→ **Short problem**
Retype only what runs from the beginning of the data through the line with "sc = bpy.context.scene; C = sc.collection"; please omit the pictures and keep every line exact.

— BEGIN Dataset rows —

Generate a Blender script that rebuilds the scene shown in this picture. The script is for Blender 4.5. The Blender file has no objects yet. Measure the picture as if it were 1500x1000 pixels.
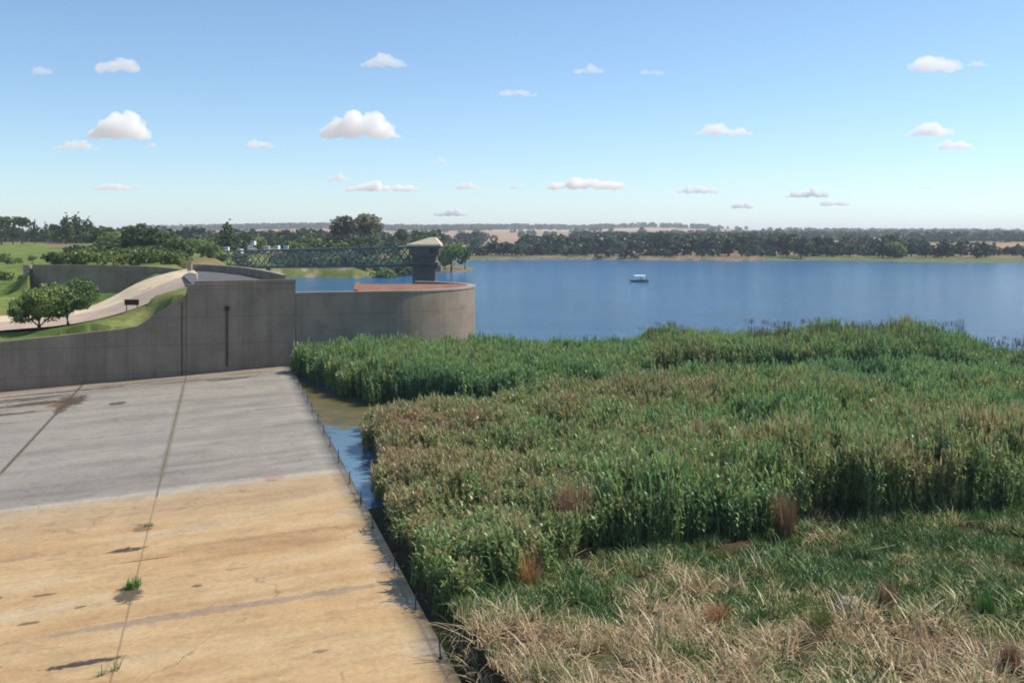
import bpy, math, random
import numpy as np
from mathutils import Vector
random.seed(7); rng = np.random.default_rng(11)
R = math.radians
F = 1458.0; HC = 12.0; HZ = 345.0      # focal length (px of the 1500 px frame), eye height, horizon row
sc = bpy.context.scene; C = sc.collection

# ---------------------------------------------------------------- small helpers
def P(px, py, z=0.0):
    "world point at height z that the photograph shows at px, py (used to survey the real places)"
    D = (HC - z) * F / (py - HZ)
    return np.array([(px - 750) / F * D, D, z])
def W(px, D, z=0.0):
    return np.array([(px - 750) / F * D, D, z])
def Z(py, D):
    return HC - (py - HZ) * D / F

def tag(o, label=None, cat=None, group=None, kind=None):
    if label: o['label'] = label
    if cat: o['category'] = cat
    if group: o['group'] = group
    if kind: o['kind'] = kind
    return o
def empty(name, loc, rz=0.0):
    o = bpy.data.objects.new(name, None); C.objects.link(o)
    o.location = [float(v) for v in loc]; o.rotation_euler = (0, 0, rz); return o
def copy_tree(o, parent=None):
    c = o.copy(); C.objects.link(c); c.parent = parent
    for ch in list(o.children): copy_tree(ch, c)
    return c

def flt(v): return float(np.ravel(v)[0])
class MB:
    def __init__(s): s.v = []; s.f = []; s.smooth = False
    def add(s, vs, fs):
        n = len(s.v); s.v += [tuple(map(float, v)) for v in vs]; s.f += [tuple(i + n for i in f) for f in fs]; return s
    def box(s, c, d, rz=0.0, taper=1.0):
        x, y, z = d[0] / 2, d[1] / 2, d[2] / 2; ca, sa = math.cos(rz), math.sin(rz); vs = []
        for dz, t in ((-z, 1.0), (z, taper)):
            for dx, dy in ((-x, -y), (x, -y), (x, y), (-x, y)):
                vs.append((c[0] + (dx * ca - dy * sa) * t, c[1] + (dx * sa + dy * ca) * t, c[2] + dz))
        return s.add(vs, [(0, 3, 2, 1), (4, 5, 6, 7), (0, 1, 5, 4), (1, 2, 6, 5), (2, 3, 7, 6), (3, 0, 4, 7)])
    def tube(s, pts, rad, n=8, cap=True):
        pts = [Vector([float(q) for q in p]) for p in pts]; k = len(pts)
        if not hasattr(rad, '__len__'): rad = [rad] * k
        vs = []
        for i, p in enumerate(pts):
            d = (pts[min(i + 1, k - 1)] - pts[max(i - 1, 0)]).normalized()
            a = d.cross(Vector((0, 0, 1)));
            if a.length < .05: a = d.cross(Vector((1, 0, 0)))
            a.normalize(); b = d.cross(a)
            for j in range(n):
                t = 2 * math.pi * j / n; vs.append(p + (a * math.cos(t) + b * math.sin(t)) * rad[i])
        fs = [(i * n + j, i * n + (j + 1) % n, (i + 1) * n + (j + 1) % n, (i + 1) * n + j) for i in range(k - 1) for j in range(n)]
        if cap: fs += [tuple(range(n))[::-1], tuple((k - 1) * n + j for j in range(n))]
        return s.add(vs, fs)
    def build(s, name, mat, parent=None, smooth=False):
        m = bpy.data.meshes.new(name); m.from_pydata(s.v, [], s.f); m.update()
        if mat: m.materials.append(mat)
        if smooth: m.polygons.foreach_set('use_smooth', [True] * len(m.polygons))
        o = bpy.data.objects.new(name, m); C.objects.link(o); o.parent = parent; return o

def np_mesh(name, v, f, mat, attrs=None, smooth=False, uniform=4):
    v = np.asarray(v, np.float32); f = np.asarray(f, np.int32)
    m = bpy.data.meshes.new(name)
    m.vertices.add(len(v)); m.vertices.foreach_set('co', v.ravel())
    m.loops.add(f.size); m.loops.foreach_set('vertex_index', f.ravel())
    m.polygons.add(len(f)); m.polygons.foreach_set('loop_start', np.arange(0, f.size, f.shape[1], dtype=np.int32))
    for k, a in (attrs or {}).items():
        a = np.asarray(a, np.float32)
        if a.ndim == 1:
            at = m.attributes.new(k, 'FLOAT', 'POINT'); at.data.foreach_set('value', a)
        else:
            at = m.attributes.new(k, 'FLOAT_COLOR', 'POINT')
            at.data.foreach_set('color', np.concatenate([a, np.ones((len(a), 1), np.float32)], 1).ravel())
    m.update(calc_edges=True)
    if smooth: m.polygons.foreach_set('use_smooth', np.ones(len(f), bool))
    if mat: m.materials.append(mat)
    return m
def np_obj(name, mesh, parent=None, link=True):
    o = bpy.data.objects.new(name, mesh)
    if link: C.objects.link(o)
    o.parent = parent; return o

# ---------------------------------------------------------------- materials
def new_mat(name):
    m = bpy.data.materials.new(name); m.use_nodes = True
    return m, m.node_tree, m.node_tree.nodes['Principled BSDF']
def N(t, typ, **kw):
    n = t.nodes.new(typ)
    for k, v in kw.items():
        if k.startswith('i_'): n.inputs[k[2:]].default_value = v
        else: setattr(n, k, v)
    return n
def math_n(t, op, a, b=None, c=None, clamp=False):
    n = t.nodes.new('ShaderNodeMath'); n.operation = op; n.use_clamp = clamp
    for i, x in enumerate((a, b, c)):
        if x is None: continue
        if isinstance(x, (int, float)): n.inputs[i].default_value = x
        else: t.links.new(x, n.inputs[i])
    return n.outputs[0]
def mix(t, fac, a, b, mode='MIX'):
    n = t.nodes.new('ShaderNodeMix'); n.data_type = 'RGBA'; n.blend_type = mode
    for s, x in ((n.inputs[0], fac), (n.inputs[6], a), (n.inputs[7], b)):
        if hasattr(x, 'node'): t.links.new(x, s)
        elif isinstance(x, (int, float)): s.default_value = x
        else: s.default_value = (*x, 1)
    return n.outputs[2]
def ramp(t, fac, stops):
    n = t.nodes.new('ShaderNodeValToRGB'); e = n.color_ramp.elements
    while len(e) < len(stops): e.new(.5)
    for i, (p, c) in enumerate(stops):
        e[i].position = p; e[i].color = (*c, 1) if hasattr(c, '__len__') else (c, c, c, 1)
    t.links.new(fac, n.inputs[0]); return n.outputs[0]
def noise(t, scale, detail=5, rough=.55, vec=None, dist=0.0):
    n = N(t, 'ShaderNodeTexNoise'); n.inputs['Scale'].default_value = scale; n.inputs['Detail'].default_value = detail
    n.inputs['Roughness'].default_value = rough; n.inputs['Distortion'].default_value = dist
    if vec is not None: t.links.new(vec, n.inputs['Vector'])
    return n.outputs['Fac']
def coords(t, kind='Object', scale=(1, 1, 1)):
    n = N(t, 'ShaderNodeTexCoord'); mp = N(t, 'ShaderNodeMapping'); mp.inputs['Scale'].default_value = scale
    t.links.new(n.outputs[kind], mp.inputs[0]); return mp.outputs[0]
def bump(t, b, h, strength=.4, dist=.05):
    n = N(t, 'ShaderNodeBump'); n.inputs['Strength'].default_value = strength; n.inputs['Distance'].default_value = dist
    t.links.new(h, n.inputs['Height']); t.links.new(n.outputs[0], b.inputs['Normal'])

def plain(name, col, rough=.8, var=.25, scale=2.0, metal=0.0):
    m, t, b = new_mat(name); v = coords(t)
    c = ramp(t, noise(t, scale, vec=v), [(.3, [x * (1 - var) for x in col]), (.7, [min(1, x * (1 + var)) for x in col])])
    t.links.new(c, b.inputs['Base Color']); b.inputs['Roughness'].default_value = rough; b.inputs['Metallic'].default_value = metal
    b.inputs['Specular IOR Level'].default_value = .25
    bump(t, b, noise(t, scale * 8, vec=v), .25, .02); return m

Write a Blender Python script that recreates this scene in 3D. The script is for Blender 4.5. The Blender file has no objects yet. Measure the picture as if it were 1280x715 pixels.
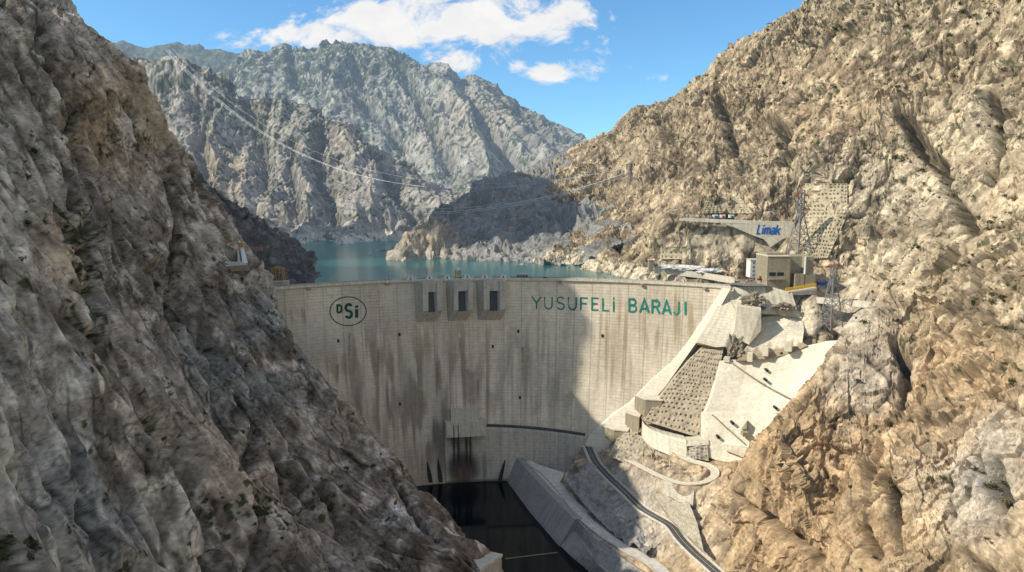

— END Dataset rows —

→ **Response**
Generate a Blender script that rebuilds the scene shown in this picture. The script is for Blender 4.5. The Blender file has no objects yet. Measure the picture as if it were 1500x1000 pixels.
import bpy, math, random
import numpy as np
from mathutils import Vector
random.seed(7); rng = np.random.default_rng(11)
R = math.radians
F = 1458.0; HC = 12.0; HZ = 345.0      # focal length (px of the 1500 px frame), eye height, horizon row
sc = bpy.context.scene; C = sc.collection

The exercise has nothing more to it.